In the end, then, I do very much blame the “logic of feminism” for the 1970s embrace of sexual liberation, because that feminism was the child of liberal theorists like John Locke and John Stuart Mill. But I do not blame women’s just claims for civil rights for our ills, even when those just claims are defended by quintessential liberal feminist Ruth Bader Ginsburg. There is no doubt that I am trying to thread the needle ever so carefully, but I think shoring up rights on the philosophical foundation Wollstonecraft provides helps me do so. Miss how profoundly that foundation differs from later “feminists” (an anachronism when applied to her) and you miss the whole point of the book.

I am grateful to Sarah Skwire for finding an error in my interpretation of a passage in Wollstonecraft’s text. Skwire’s explanation of the actual meaning of the passage is a lovely one and is indeed faithful to Wollstonecraft’s project. But I remain mystified as to why such an error, entirely inconsequential to my argument, would derail the whole project.

Skwire longs for Wollstonecraft the liberal feminist who sought equal education and independence for women. Skwire can find that Wollstonecraft presented in many other books on the eighteenth-century thinker. Entirely missed in those interpretations—most notably since the sexual revolution—is her focus on the culturally-essential goods of family life, goods that are threatened, as she wrote, by the “want of male chastity”—“the “grand source of the many of the physical and moral evils that torment mankind.” Who would have known from reading excerpts of her treatises Wollstonecraft regarded marriage as so essential to personal and societal happiness that the moral corruption of the institution was “more universally injurious to morality than all the other vices of mankind collectively considered”?
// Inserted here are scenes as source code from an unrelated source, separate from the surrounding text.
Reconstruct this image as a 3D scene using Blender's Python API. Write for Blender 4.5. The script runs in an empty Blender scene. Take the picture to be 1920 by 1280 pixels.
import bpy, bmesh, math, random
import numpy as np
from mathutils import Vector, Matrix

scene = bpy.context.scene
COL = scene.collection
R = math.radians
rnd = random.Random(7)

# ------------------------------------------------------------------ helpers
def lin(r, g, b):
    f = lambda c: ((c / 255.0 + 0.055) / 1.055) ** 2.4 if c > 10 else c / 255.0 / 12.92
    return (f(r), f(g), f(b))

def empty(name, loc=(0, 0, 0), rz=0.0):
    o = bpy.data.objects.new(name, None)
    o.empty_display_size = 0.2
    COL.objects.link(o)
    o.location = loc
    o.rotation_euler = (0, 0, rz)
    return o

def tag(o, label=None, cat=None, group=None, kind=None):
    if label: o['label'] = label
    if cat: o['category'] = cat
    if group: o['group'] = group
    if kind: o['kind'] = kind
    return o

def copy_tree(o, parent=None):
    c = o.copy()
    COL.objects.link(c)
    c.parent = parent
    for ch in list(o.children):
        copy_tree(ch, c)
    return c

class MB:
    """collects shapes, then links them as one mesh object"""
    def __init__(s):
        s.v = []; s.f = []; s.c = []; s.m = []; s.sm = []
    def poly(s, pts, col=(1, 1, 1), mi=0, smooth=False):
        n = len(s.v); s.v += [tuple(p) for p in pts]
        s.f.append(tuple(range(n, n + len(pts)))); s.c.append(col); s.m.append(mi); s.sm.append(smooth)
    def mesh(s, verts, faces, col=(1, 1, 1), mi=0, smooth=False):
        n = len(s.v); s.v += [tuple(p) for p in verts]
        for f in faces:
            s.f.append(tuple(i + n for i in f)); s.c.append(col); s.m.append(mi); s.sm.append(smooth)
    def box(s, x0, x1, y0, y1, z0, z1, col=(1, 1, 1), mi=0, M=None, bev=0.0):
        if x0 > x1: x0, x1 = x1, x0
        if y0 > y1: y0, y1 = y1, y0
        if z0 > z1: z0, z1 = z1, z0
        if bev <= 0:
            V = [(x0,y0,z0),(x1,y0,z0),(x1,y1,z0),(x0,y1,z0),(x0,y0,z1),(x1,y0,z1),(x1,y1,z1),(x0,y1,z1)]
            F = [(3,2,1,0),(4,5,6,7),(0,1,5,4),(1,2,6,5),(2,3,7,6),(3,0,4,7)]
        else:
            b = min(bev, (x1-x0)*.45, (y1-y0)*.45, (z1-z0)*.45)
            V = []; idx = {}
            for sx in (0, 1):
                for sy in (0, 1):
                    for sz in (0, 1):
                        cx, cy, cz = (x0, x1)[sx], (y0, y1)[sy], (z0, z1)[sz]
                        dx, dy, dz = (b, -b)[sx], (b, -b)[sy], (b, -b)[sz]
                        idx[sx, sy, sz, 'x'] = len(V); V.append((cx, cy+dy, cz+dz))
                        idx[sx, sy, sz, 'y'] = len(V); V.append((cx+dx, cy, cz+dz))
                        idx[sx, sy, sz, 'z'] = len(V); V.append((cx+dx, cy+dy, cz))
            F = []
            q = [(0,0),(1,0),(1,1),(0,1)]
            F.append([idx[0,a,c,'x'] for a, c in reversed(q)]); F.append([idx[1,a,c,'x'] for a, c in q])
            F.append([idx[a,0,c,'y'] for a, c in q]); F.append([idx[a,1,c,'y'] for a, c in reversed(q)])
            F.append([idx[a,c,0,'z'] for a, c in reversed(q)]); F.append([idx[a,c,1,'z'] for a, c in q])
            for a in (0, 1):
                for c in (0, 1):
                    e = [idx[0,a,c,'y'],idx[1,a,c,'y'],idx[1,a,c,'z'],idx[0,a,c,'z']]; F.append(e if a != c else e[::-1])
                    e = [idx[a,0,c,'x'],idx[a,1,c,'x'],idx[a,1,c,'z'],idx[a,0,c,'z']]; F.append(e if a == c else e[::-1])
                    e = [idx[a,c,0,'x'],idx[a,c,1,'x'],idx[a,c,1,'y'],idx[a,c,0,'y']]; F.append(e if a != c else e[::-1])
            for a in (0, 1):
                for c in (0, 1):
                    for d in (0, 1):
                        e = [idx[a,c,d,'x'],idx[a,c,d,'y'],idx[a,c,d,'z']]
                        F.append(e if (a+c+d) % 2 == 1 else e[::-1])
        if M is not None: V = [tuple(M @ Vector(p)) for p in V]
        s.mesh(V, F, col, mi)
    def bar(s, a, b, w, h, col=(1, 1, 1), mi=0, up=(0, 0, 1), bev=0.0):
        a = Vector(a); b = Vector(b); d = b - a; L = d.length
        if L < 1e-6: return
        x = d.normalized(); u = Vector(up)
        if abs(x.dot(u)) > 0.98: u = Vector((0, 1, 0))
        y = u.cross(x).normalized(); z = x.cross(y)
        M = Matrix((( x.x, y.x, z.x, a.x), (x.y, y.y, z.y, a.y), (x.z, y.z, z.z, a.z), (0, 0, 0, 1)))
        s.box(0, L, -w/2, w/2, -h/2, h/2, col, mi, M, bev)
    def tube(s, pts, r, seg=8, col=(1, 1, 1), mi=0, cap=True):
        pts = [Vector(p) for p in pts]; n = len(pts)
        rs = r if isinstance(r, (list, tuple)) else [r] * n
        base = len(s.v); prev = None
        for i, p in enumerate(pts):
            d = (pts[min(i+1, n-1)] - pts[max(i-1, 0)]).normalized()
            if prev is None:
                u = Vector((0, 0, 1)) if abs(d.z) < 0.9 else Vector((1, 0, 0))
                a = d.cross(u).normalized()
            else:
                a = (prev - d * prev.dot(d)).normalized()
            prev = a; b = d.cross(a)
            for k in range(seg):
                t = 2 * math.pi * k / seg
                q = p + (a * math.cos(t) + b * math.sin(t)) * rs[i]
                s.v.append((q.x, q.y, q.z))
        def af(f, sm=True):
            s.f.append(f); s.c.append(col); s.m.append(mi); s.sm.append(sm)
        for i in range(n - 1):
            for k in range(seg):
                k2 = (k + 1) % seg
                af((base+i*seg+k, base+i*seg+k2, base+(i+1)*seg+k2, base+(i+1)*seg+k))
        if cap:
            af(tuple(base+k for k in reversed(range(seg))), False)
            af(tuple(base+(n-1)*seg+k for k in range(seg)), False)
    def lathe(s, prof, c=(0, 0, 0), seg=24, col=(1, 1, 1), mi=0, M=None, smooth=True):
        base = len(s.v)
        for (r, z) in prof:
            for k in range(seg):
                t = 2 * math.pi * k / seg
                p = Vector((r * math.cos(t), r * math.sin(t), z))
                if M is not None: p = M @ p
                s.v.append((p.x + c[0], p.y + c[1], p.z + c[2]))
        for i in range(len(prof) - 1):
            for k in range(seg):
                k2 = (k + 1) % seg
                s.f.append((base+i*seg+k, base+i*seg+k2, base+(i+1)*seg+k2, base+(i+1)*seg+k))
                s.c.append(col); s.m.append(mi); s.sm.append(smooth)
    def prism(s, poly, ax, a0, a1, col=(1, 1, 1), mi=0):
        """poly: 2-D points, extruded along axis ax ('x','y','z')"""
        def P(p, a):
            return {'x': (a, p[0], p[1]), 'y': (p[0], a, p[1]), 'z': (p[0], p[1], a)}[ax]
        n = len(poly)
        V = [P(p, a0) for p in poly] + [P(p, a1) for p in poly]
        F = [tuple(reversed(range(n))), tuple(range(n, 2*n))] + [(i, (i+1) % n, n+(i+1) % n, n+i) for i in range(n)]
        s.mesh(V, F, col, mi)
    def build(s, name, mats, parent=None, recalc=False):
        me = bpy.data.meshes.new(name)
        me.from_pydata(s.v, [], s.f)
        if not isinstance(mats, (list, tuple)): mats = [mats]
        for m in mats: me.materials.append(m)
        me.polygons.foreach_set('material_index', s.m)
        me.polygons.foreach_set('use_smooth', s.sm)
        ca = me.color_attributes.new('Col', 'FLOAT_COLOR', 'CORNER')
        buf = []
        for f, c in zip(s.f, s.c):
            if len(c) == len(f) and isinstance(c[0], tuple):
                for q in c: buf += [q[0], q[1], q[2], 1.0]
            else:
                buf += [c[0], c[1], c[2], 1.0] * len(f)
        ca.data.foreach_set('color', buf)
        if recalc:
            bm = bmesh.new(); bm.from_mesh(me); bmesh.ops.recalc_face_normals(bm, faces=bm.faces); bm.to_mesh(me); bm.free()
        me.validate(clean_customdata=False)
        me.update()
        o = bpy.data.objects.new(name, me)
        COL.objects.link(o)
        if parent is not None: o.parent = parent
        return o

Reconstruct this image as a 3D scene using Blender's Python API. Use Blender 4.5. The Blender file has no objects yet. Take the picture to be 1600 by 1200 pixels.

My book seeks to fill that void in the scholarship and so tell the whole story, not just the one acceptable to 1970s feminists. And so, yes, over more than forty-five pages of generous quotations, descriptions, and analysis of her thought, I spend far more than other books have on her views about sex, marriage, motherhood, and fatherhood and include some intimate personal details as well. (Contra Skwire, this choice is in no way “gendered”: I mention some intimate details about Rousseau and Mill’s lives as well.)

Skwire has also fallen for the all-too-common view that 19th-century women’s rights advocates rejected birth control and abortion because the technology was just not sophisticated enough yet. But read their own words and you realize that their concern was with the “want of male chastity” that motivated Wollstonecraft too. Better birth control and safer abortion would have enabled men to exercise even greater sexual presumption in marriage and more infidelity and so to attend less to the chastity these women called them too—and that’s exactly, in my view, what has happened since the sexual revolution. But these earlier women’s rights advocates did not want to “control men,” as Yenor writes (and Lu implies). Rather they wished for men to be far more attentive to the asymmetrical realities of sex, and let those realities dictate their behavior. As Wollstonecraft put it: “I do not [women] to have power over men, but over themselves.” And she wished that same self-mastery for men.